----- Material provided

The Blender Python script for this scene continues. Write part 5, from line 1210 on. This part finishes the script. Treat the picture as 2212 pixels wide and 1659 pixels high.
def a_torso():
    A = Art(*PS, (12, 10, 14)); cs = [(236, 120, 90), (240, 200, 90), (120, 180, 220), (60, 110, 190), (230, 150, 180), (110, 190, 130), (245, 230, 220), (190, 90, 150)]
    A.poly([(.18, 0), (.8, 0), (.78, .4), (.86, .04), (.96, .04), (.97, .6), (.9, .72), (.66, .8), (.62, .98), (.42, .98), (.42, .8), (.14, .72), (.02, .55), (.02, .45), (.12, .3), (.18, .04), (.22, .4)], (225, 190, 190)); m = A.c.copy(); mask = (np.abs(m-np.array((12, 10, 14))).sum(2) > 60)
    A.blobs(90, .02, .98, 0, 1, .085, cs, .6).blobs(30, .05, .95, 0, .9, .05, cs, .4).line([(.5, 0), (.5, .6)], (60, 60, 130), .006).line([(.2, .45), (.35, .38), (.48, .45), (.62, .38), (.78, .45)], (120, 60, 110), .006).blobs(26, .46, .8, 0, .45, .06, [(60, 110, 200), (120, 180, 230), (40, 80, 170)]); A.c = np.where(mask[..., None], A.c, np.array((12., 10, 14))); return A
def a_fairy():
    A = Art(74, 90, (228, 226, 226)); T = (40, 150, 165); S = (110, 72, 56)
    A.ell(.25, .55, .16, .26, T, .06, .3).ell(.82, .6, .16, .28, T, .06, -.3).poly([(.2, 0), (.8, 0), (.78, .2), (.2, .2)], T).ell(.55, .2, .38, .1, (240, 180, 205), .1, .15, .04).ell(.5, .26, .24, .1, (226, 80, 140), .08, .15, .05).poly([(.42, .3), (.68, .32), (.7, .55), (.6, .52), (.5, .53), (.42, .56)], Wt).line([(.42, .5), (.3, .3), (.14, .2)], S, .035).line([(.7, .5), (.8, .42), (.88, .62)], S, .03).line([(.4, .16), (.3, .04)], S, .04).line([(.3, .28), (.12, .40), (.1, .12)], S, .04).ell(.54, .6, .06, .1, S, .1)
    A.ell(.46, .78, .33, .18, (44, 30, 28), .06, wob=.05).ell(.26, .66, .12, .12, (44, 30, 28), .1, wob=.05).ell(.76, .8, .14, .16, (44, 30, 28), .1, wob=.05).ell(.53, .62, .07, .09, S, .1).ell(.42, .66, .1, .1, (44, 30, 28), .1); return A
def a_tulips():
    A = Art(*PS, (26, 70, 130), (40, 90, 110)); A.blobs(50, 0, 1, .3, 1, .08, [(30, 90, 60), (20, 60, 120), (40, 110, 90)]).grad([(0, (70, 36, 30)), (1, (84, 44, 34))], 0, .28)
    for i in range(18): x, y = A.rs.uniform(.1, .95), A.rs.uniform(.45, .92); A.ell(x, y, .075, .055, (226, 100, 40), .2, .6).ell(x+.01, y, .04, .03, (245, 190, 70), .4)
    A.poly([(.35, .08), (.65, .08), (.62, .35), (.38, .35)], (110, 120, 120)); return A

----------

> **Exercise directions**: Repeat the material from above exactly, word for word.

> **Task response**:
The Blender Python script for this scene continues. Write part 5, from line 1210 on. This part finishes the script. Treat the picture as 2212 pixels wide and 1659 pixels high.
def a_torso():
    A = Art(*PS, (12, 10, 14)); cs = [(236, 120, 90), (240, 200, 90), (120, 180, 220), (60, 110, 190), (230, 150, 180), (110, 190, 130), (245, 230, 220), (190, 90, 150)]
    A.poly([(.18, 0), (.8, 0), (.78, .4), (.86, .04), (.96, .04), (.97, .6), (.9, .72), (.66, .8), (.62, .98), (.42, .98), (.42, .8), (.14, .72), (.02, .55), (.02, .45), (.12, .3), (.18, .04), (.22, .4)], (225, 190, 190)); m = A.c.copy(); mask = (np.abs(m-np.array((12, 10, 14))).sum(2) > 60)
    A.blobs(90, .02, .98, 0, 1, .085, cs, .6).blobs(30, .05, .95, 0, .9, .05, cs, .4).line([(.5, 0), (.5, .6)], (60, 60, 130), .006).line([(.2, .45), (.35, .38), (.48, .45), (.62, .38), (.78, .45)], (120, 60, 110), .006).blobs(26, .46, .8, 0, .45, .06, [(60, 110, 200), (120, 180, 230), (40, 80, 170)]); A.c = np.where(mask[..., None], A.c, np.array((12., 10, 14))); return A
def a_fairy():
    A = Art(74, 90, (228, 226, 226)); T = (40, 150, 165); S = (110, 72, 56)
    A.ell(.25, .55, .16, .26, T, .06, .3).ell(.82, .6, .16, .28, T, .06, -.3).poly([(.2, 0), (.8, 0), (.78, .2), (.2, .2)], T).ell(.55, .2, .38, .1, (240, 180, 205), .1, .15, .04).ell(.5, .26, .24, .1, (226, 80, 140), .08, .15, .05).poly([(.42, .3), (.68, .32), (.7, .55), (.6, .52), (.5, .53), (.42, .56)], Wt).line([(.42, .5), (.3, .3), (.14, .2)], S, .035).line([(.7, .5), (.8, .42), (.88, .62)], S, .03).line([(.4, .16), (.3, .04)], S, .04).line([(.3, .28), (.12, .40), (.1, .12)], S, .04).ell(.54, .6, .06, .1, S, .1)
    A.ell(.46, .78, .33, .18, (44, 30, 28), .06, wob=.05).ell(.26, .66, .12, .12, (44, 30, 28), .1, wob=.05).ell(.76, .8, .14, .16, (44, 30, 28), .1, wob=.05).ell(.53, .62, .07, .09, S, .1).ell(.42, .66, .1, .1, (44, 30, 28), .1); return A
def a_tulips():
    A = Art(*PS, (26, 70, 130), (40, 90, 110)); A.blobs(50, 0, 1, .3, 1, .08, [(30, 90, 60), (20, 60, 120), (40, 110, 90)]).grad([(0, (70, 36, 30)), (1, (84, 44, 34))], 0, .28)
    for i in range(18): x, y = A.rs.uniform(.1, .95), A.rs.uniform(.45, .92); A.ell(x, y, .075, .055, (226, 100, 40), .2, .6).ell(x+.01, y, .04, .03, (245, 190, 70), .4)
    A.poly([(.35, .08), (.65, .08), (.62, .35), (.38, .35)], (110, 120, 120)); return A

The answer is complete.